Either way, after only one term at the U and living in the valley for all of three months, I realized I made a horrible mistake. I pushed my passions aside for what I thought was my next step towards happiness – stability. So I terminated my lease, got rid of 50% of my possessions and went back to ski-bumming at Alta. I joked to my roommate that we should title this period of our lives “The Failed Experiment”. Although these three months were nothing short of a kick in the nuts for me, I learned a lot about myself, how stability isn’t always the answer and how life’s path is not always a straight one.

We all chase some sort of stability in one form or another. For some, it is living in a van, climbing every day, and taking showers in public sinks. For others, it’s having a white picket fence, a good broad who cleans and cooks, and climbing the ladder at some corporate fuck fest. During my time spent down valley, I realized the “stability” I was chasing produced one of the most unstable versions of myself. I pursued a career I wasn’t super passionate about, and took away one of the most important parts of my life; the mountains. I realized that stability is different for everyone and what’s important is that you’re in a place you love, with people you love, doing the things you love. Now it’s not always that simple, but at least it’s something to strive for.

Have you ever heard the song “Let Her Go” by Passenger? Yeah, it’s corny as shit, but the message rings true to just about everyone who listens to it. Basically, it talks about how you don’t know what you have until it’s gone. This sentiment rang true to me when I was living down valley. During my previous two seasons at Alta, all I could think about was how I was getting nowhere. Stuck in the same, low-paying jobs while my friends climbed the ladder in the ski community. Some became photographers, while others got promotions at the lodges they worked for. I just bopped around from salad boy, to waiter, to maintenance man looking more and more like the jaded “fake local” I swore never to become. I started to hate living up at Alta.

When I didn’t come back this season, it dawned on me all the great things I left behind. The good community and friends, a decent job with a cool boss, and some of the driest, deepest powder in the biz. What I’m trying to get at is, sometimes our journeys aren’t always a straight line. Believe it or not, the little shit that knew he wanted to be an orthodontist at the age of ten is not normal.

If I’ve taken away one lesson from my failed experiment down valley, It’s how much the mountains are apart of me. How they squeeze the air out of my lungs on the skin track making me feel alive. How their mood swings from thirty degrees and sunny to two degrees and puking snow. Especially how I feel some weird, hippy connection with them when I’m on my skis. No other place has captivated my soul like the mountains have.

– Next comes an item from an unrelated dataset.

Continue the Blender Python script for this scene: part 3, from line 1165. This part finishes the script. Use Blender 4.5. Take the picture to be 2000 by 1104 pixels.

Life has a weird way of telling you where to go next. Sometimes it says clearly, “Go here now and you will feel fulfilled.” Other times it says, “You’re going to have to figure this one out on your own”. In the last several months I’ve had to figure it out on my own, and I am better because of it. Although I don’t know where life will take me next, I have a good feeling I will make sure the mountains, and Alta are apart of it. As for this very moment, all I can think about is the storm that’s going to cure our winter drought next weekend, and where I’m going to ski first.